Saturday, July 10, 2004

July 10th, Saturday

Milan today.

Brera Museum
I saw the St Mark preaching in Alexandria, and an exquisite, incredible Pieta, both by Bellini. The large painting was wonderful but it didn't have the compositional power of the Martyrdom of St. Mark in Venice. The Pieta had an almost unsurpassable grace in the color, values, and shading. Again this painter astounds me. I must find a way to go to Vicenza to see the Baptism of Jesus.

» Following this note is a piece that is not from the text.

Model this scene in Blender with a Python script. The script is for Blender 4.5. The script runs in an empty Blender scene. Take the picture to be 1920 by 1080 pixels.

This museum contained many works of an almost miraculous level of achievement.
Mantegna's Dead Christ was like meeting a famous person--you can't believe you are standing in front of this thing. Dozens of huge 16th century figure compositions were of such high quality that I began to feel exhausted by them. Just as I was feeling unable to absorb anything more, I came across Caravaggio's Supper at Emmaeus, the partner of the one I just saw in the Met last month. It is darker, more sober, and more convincing than the one I had already seen. The reactions of the apostles are less exaggerated, more internal. When I saw this painting, all the other impressions from the museum, together with my fatigue, dropped away immediately, and the Caravaggio hung there as if the museum contained only this work.
Words can never describe this genius properly. As I have felt in many different situations now, the greatest geniuses are those whose techniques are
un-selfconscious, though brilliant.

Crespi (1665-1747)
Crucifixion
I first noticed Crespi yesterday in the Uffizi when I saw his Portrait of the Painter Giovanni Sorbi, which was very alive, very human and honest: half of the face shaded in a Caravaggiesque darkness, the other half emerging with one baby-faced round cheek showing a natural, intimate smile. Today, among other things by him, was a tremendous dark crucifixion. His painting has the kind of dark mystery that invites your soul into its quiet shade. He certainly is influenced by Caravaggio. I wonder if he had seen Rembrandt.

some thoughts:

Since I saw the Scrovegni Chapel, I have been thinking about the course of Jesus' life. Giotto's cycle gave a sense of the great momentum of Jesus' actions. We see his entry into Jerusalem, then immediately the upset he causes in the temple, and immediately after that his capture and crucifixion, and the grief of his followers. I think he generated such strong reactions in people that they were unable to process their responses to him--he brought out such deep reactions that some people transformed their whole lives, while others must have felt psychologically threatened, and responded with aggression. In any case, and whoever he was, I think he must been acting from a very deep place in himself, a source of actions that moves much faster than the conventional mind acts. Ironically this was Nietzsche's dream--action unimpeded by the weak, socially constructed part of the mind, action that overwhelms conventional responses and leaves people scrambling to adapt in its wake. Consider the directness, the speed of his acts leading up to the Crucifixion. I don't think that the Apostles knew what was happening, nor do they nor anyone else seem to have understood him. The western world has been trying to organize His radicality for 2,000 years.